**THE PROBLEM**
Copy out all of the data below with no alterations.

──────

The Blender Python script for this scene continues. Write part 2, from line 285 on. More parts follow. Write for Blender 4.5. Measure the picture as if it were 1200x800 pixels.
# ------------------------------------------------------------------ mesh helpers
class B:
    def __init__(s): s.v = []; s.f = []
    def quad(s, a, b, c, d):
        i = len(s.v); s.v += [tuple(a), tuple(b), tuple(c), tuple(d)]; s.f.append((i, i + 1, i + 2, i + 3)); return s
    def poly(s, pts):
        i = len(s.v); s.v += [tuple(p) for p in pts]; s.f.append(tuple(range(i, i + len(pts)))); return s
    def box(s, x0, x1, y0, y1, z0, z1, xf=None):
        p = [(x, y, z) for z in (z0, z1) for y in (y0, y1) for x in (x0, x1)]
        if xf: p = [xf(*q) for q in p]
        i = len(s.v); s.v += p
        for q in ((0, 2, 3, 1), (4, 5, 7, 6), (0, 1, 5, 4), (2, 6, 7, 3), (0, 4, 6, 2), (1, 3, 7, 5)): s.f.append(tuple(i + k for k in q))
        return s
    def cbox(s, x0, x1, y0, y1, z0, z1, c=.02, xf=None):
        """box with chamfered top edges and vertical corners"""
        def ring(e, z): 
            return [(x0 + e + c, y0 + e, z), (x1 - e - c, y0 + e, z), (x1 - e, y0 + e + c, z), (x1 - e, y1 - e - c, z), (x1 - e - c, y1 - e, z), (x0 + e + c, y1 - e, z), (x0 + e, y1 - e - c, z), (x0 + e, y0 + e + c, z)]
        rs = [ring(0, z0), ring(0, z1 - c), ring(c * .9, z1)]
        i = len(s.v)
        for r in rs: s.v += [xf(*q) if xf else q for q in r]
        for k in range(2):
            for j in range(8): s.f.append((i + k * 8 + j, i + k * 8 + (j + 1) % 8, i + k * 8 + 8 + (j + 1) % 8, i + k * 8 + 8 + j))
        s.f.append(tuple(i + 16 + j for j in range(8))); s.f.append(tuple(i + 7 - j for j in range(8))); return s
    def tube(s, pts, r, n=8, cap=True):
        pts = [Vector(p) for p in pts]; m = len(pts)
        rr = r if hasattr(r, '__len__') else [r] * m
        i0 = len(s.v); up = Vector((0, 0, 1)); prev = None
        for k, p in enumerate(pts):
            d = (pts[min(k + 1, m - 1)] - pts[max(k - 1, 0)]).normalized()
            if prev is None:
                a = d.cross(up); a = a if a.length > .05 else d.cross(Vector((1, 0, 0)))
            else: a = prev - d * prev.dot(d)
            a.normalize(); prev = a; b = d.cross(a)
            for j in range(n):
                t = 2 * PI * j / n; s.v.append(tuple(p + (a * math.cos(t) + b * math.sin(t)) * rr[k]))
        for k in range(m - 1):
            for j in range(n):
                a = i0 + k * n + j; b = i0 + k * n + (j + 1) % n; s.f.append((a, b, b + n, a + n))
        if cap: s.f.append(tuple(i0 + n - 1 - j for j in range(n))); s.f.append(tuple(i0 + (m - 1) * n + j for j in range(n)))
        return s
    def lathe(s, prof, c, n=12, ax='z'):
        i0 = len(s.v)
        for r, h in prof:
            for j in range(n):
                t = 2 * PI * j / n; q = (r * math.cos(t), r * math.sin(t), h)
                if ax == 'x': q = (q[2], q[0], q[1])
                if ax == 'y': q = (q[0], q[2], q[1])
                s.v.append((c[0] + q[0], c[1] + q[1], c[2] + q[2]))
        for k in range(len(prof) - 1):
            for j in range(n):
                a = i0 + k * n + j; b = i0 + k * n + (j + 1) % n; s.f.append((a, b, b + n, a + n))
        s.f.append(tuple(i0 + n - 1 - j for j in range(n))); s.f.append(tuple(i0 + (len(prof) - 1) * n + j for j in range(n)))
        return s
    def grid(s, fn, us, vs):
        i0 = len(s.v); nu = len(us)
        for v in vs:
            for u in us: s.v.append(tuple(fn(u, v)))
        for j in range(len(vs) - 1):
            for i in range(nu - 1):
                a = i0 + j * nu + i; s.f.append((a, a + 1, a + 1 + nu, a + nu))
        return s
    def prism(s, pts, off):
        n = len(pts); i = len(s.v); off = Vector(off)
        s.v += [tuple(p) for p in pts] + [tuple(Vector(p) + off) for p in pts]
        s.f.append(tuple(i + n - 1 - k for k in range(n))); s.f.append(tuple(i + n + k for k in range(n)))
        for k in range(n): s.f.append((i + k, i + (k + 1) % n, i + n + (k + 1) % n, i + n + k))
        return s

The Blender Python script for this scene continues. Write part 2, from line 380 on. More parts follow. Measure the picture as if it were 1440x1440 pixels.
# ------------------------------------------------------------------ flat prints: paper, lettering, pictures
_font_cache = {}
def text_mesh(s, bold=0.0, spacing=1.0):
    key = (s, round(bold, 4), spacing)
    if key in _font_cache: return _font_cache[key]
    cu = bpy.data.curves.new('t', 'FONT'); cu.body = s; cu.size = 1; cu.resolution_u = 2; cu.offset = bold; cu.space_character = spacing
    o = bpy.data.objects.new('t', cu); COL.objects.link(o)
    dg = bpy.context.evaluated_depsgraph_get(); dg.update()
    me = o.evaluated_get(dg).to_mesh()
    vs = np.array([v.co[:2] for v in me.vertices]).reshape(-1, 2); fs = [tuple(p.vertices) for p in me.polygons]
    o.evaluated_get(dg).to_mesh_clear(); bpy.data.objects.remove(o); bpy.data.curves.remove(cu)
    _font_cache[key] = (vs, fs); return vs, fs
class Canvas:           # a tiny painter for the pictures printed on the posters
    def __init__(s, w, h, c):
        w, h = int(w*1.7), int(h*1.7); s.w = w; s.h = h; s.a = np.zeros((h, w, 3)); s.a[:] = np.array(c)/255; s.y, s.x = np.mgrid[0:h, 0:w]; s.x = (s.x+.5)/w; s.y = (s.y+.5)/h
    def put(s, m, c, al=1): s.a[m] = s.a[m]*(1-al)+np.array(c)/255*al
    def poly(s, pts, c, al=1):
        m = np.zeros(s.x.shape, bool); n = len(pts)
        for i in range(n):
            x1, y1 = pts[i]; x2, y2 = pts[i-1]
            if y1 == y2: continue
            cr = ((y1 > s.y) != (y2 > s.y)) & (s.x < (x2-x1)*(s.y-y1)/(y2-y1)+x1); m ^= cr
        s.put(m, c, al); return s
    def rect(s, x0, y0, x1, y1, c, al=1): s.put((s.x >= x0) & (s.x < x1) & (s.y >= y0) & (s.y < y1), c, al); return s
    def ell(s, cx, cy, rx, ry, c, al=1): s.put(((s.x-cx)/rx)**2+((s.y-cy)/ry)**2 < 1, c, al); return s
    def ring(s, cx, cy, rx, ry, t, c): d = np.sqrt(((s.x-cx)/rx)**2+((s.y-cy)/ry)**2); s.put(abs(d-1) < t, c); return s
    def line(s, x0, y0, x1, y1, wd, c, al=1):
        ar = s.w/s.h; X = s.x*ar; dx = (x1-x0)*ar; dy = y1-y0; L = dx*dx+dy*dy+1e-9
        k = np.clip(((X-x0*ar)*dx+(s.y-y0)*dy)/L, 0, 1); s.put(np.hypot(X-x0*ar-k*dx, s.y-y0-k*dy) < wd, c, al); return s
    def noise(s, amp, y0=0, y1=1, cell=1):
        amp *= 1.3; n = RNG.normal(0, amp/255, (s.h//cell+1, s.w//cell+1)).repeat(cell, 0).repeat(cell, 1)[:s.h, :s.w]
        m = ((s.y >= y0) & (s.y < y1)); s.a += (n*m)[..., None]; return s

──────

**SOLVED EXERCISE**
The Blender Python script for this scene continues. Write part 2, from line 285 on. More parts follow. Write for Blender 4.5. Measure the picture as if it were 1200x800 pixels.
# ------------------------------------------------------------------ mesh helpers
class B:
    def __init__(s): s.v = []; s.f = []
    def quad(s, a, b, c, d):
        i = len(s.v); s.v += [tuple(a), tuple(b), tuple(c), tuple(d)]; s.f.append((i, i + 1, i + 2, i + 3)); return s
    def poly(s, pts):
        i = len(s.v); s.v += [tuple(p) for p in pts]; s.f.append(tuple(range(i, i + len(pts)))); return s
    def box(s, x0, x1, y0, y1, z0, z1, xf=None):
        p = [(x, y, z) for z in (z0, z1) for y in (y0, y1) for x in (x0, x1)]
        if xf: p = [xf(*q) for q in p]
        i = len(s.v); s.v += p
        for q in ((0, 2, 3, 1), (4, 5, 7, 6), (0, 1, 5, 4), (2, 6, 7, 3), (0, 4, 6, 2), (1, 3, 7, 5)): s.f.append(tuple(i + k for k in q))
        return s
    def cbox(s, x0, x1, y0, y1, z0, z1, c=.02, xf=None):
        """box with chamfered top edges and vertical corners"""
        def ring(e, z): 
            return [(x0 + e + c, y0 + e, z), (x1 - e - c, y0 + e, z), (x1 - e, y0 + e + c, z), (x1 - e, y1 - e - c, z), (x1 - e - c, y1 - e, z), (x0 + e + c, y1 - e, z), (x0 + e, y1 - e - c, z), (x0 + e, y0 + e + c, z)]
        rs = [ring(0, z0), ring(0, z1 - c), ring(c * .9, z1)]
        i = len(s.v)
        for r in rs: s.v += [xf(*q) if xf else q for q in r]
        for k in range(2):
            for j in range(8): s.f.append((i + k * 8 + j, i + k * 8 + (j + 1) % 8, i + k * 8 + 8 + (j + 1) % 8, i + k * 8 + 8 + j))
        s.f.append(tuple(i + 16 + j for j in range(8))); s.f.append(tuple(i + 7 - j for j in range(8))); return s
    def tube(s, pts, r, n=8, cap=True):
        pts = [Vector(p) for p in pts]; m = len(pts)
        rr = r if hasattr(r, '__len__') else [r] * m
        i0 = len(s.v); up = Vector((0, 0, 1)); prev = None
        for k, p in enumerate(pts):
            d = (pts[min(k + 1, m - 1)] - pts[max(k - 1, 0)]).normalized()
            if prev is None:
                a = d.cross(up); a = a if a.length > .05 else d.cross(Vector((1, 0, 0)))
            else: a = prev - d * prev.dot(d)
            a.normalize(); prev = a; b = d.cross(a)
            for j in range(n):
                t = 2 * PI * j / n; s.v.append(tuple(p + (a * math.cos(t) + b * math.sin(t)) * rr[k]))
        for k in range(m - 1):
            for j in range(n):
                a = i0 + k * n + j; b = i0 + k * n + (j + 1) % n; s.f.append((a, b, b + n, a + n))
        if cap: s.f.append(tuple(i0 + n - 1 - j for j in range(n))); s.f.append(tuple(i0 + (m - 1) * n + j for j in range(n)))
        return s
    def lathe(s, prof, c, n=12, ax='z'):
        i0 = len(s.v)
        for r, h in prof:
            for j in range(n):
                t = 2 * PI * j / n; q = (r * math.cos(t), r * math.sin(t), h)
                if ax == 'x': q = (q[2], q[0], q[1])
                if ax == 'y': q = (q[0], q[2], q[1])
                s.v.append((c[0] + q[0], c[1] + q[1], c[2] + q[2]))
        for k in range(len(prof) - 1):
            for j in range(n):
                a = i0 + k * n + j; b = i0 + k * n + (j + 1) % n; s.f.append((a, b, b + n, a + n))
        s.f.append(tuple(i0 + n - 1 - j for j in range(n))); s.f.append(tuple(i0 + (len(prof) - 1) * n + j for j in range(n)))
        return s
    def grid(s, fn, us, vs):
        i0 = len(s.v); nu = len(us)
        for v in vs:
            for u in us: s.v.append(tuple(fn(u, v)))
        for j in range(len(vs) - 1):
            for i in range(nu - 1):
                a = i0 + j * nu + i; s.f.append((a, a + 1, a + 1 + nu, a + nu))
        return s
    def prism(s, pts, off):
        n = len(pts); i = len(s.v); off = Vector(off)
        s.v += [tuple(p) for p in pts] + [tuple(Vector(p) + off) for p in pts]
        s.f.append(tuple(i + n - 1 - k for k in range(n))); s.f.append(tuple(i + n + k for k in range(n)))
        for k in range(n): s.f.append((i + k, i + (k + 1) % n, i + n + (k + 1) % n, i + n + k))
        return s

The Blender Python script for this scene continues. Write part 2, from line 380 on. More parts follow. Measure the picture as if it were 1440x1440 pixels.
# ------------------------------------------------------------------ flat prints: paper, lettering, pictures
_font_cache = {}
def text_mesh(s, bold=0.0, spacing=1.0):
    key = (s, round(bold, 4), spacing)
    if key in _font_cache: return _font_cache[key]
    cu = bpy.data.curves.new('t', 'FONT'); cu.body = s; cu.size = 1; cu.resolution_u = 2; cu.offset = bold; cu.space_character = spacing
    o = bpy.data.objects.new('t', cu); COL.objects.link(o)
    dg = bpy.context.evaluated_depsgraph_get(); dg.update()
    me = o.evaluated_get(dg).to_mesh()
    vs = np.array([v.co[:2] for v in me.vertices]).reshape(-1, 2); fs = [tuple(p.vertices) for p in me.polygons]
    o.evaluated_get(dg).to_mesh_clear(); bpy.data.objects.remove(o); bpy.data.curves.remove(cu)
    _font_cache[key] = (vs, fs); return vs, fs
class Canvas:           # a tiny painter for the pictures printed on the posters
    def __init__(s, w, h, c):
        w, h = int(w*1.7), int(h*1.7); s.w = w; s.h = h; s.a = np.zeros((h, w, 3)); s.a[:] = np.array(c)/255; s.y, s.x = np.mgrid[0:h, 0:w]; s.x = (s.x+.5)/w; s.y = (s.y+.5)/h
    def put(s, m, c, al=1): s.a[m] = s.a[m]*(1-al)+np.array(c)/255*al
    def poly(s, pts, c, al=1):
        m = np.zeros(s.x.shape, bool); n = len(pts)
        for i in range(n):
            x1, y1 = pts[i]; x2, y2 = pts[i-1]
            if y1 == y2: continue
            cr = ((y1 > s.y) != (y2 > s.y)) & (s.x < (x2-x1)*(s.y-y1)/(y2-y1)+x1); m ^= cr
        s.put(m, c, al); return s
    def rect(s, x0, y0, x1, y1, c, al=1): s.put((s.x >= x0) & (s.x < x1) & (s.y >= y0) & (s.y < y1), c, al); return s
    def ell(s, cx, cy, rx, ry, c, al=1): s.put(((s.x-cx)/rx)**2+((s.y-cy)/ry)**2 < 1, c, al); return s
    def ring(s, cx, cy, rx, ry, t, c): d = np.sqrt(((s.x-cx)/rx)**2+((s.y-cy)/ry)**2); s.put(abs(d-1) < t, c); return s
    def line(s, x0, y0, x1, y1, wd, c, al=1):
        ar = s.w/s.h; X = s.x*ar; dx = (x1-x0)*ar; dy = y1-y0; L = dx*dx+dy*dy+1e-9
        k = np.clip(((X-x0*ar)*dx+(s.y-y0)*dy)/L, 0, 1); s.put(np.hypot(X-x0*ar-k*dx, s.y-y0-k*dy) < wd, c, al); return s
    def noise(s, amp, y0=0, y1=1, cell=1):
        amp *= 1.3; n = RNG.normal(0, amp/255, (s.h//cell+1, s.w//cell+1)).repeat(cell, 0).repeat(cell, 1)[:s.h, :s.w]
        m = ((s.y >= y0) & (s.y < y1)); s.a += (n*m)[..., None]; return s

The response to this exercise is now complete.